I don’t understand this stuff. Politicians have directly ordered closures. If your bottom falls out from under you because you were playing fast and loose that seems inherently different than being told from above “you just cease your main method of generating revenue until we tell you otherwise.”

discuss

order

anonuser123456|5 years ago

You're asking me,(general tax payer) to give you money to ride out the storm, but you get all the private gains in the future while I take the risk now.

There is a much more fair way to do this. Firms simply issue new stock and sell it to the market. Firms get the capital they need, the general tax payer isn't holding the bag.

fountainofage|5 years ago

This is the solution. Have the firms issue stock and the government purchase the stock. Obviously make it ultra-preferred with no one else getting preference before the government gets paid.
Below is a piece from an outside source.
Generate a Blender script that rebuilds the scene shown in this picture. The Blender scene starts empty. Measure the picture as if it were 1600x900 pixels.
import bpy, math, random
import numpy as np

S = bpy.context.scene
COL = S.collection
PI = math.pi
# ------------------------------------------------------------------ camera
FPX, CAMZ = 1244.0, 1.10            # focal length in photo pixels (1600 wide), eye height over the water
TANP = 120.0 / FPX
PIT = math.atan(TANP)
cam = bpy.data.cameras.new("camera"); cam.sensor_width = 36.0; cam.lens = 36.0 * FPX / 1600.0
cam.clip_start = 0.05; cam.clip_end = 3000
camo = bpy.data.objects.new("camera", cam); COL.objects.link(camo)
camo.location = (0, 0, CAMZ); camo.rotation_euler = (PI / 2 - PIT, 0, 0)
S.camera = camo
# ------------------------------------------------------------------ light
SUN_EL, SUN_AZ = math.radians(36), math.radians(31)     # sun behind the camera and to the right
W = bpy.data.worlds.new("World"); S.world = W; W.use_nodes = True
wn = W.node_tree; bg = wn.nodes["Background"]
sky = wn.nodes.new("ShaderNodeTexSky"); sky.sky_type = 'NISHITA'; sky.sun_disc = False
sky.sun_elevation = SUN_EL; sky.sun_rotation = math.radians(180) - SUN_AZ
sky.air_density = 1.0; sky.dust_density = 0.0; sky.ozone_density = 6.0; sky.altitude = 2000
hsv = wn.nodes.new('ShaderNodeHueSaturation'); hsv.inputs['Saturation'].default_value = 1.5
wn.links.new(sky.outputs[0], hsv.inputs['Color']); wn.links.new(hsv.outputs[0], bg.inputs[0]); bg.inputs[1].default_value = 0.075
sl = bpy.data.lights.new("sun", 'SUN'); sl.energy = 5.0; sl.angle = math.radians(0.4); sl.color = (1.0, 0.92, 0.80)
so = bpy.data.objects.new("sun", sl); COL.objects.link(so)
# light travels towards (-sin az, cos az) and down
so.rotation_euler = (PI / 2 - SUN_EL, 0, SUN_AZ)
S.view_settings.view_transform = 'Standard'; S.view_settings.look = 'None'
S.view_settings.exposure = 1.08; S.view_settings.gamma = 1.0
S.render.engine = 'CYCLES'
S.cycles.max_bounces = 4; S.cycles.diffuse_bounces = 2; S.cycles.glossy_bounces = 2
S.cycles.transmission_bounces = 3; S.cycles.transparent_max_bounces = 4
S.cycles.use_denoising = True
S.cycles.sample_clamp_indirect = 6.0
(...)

If firms don't like that deal, they can either get their own funding from the private markets or go out of business.

graeme|5 years ago

If a business is in a liquidity crunch because they’re shut down and may go bankrupt, their stock is....basically worthless. I don’t think you’ve thought this one through.

pirocks|5 years ago

I find it interesting that this entire thread seems to be about fairness. Whether something is fair to corporations/people really shouldn't be the point. It should be about keeping people alive and having a functioning/prosperous economy. I'd much rather have that than a "fair" economy.

throwawaysea|5 years ago

GP is making the point that in this case, the government caused the insolvency of these businesses in significant part through authoritarian closures, not through the irresponsibility of those running the business. Therefore the government (taxpayers) owe them recompense to make them whole.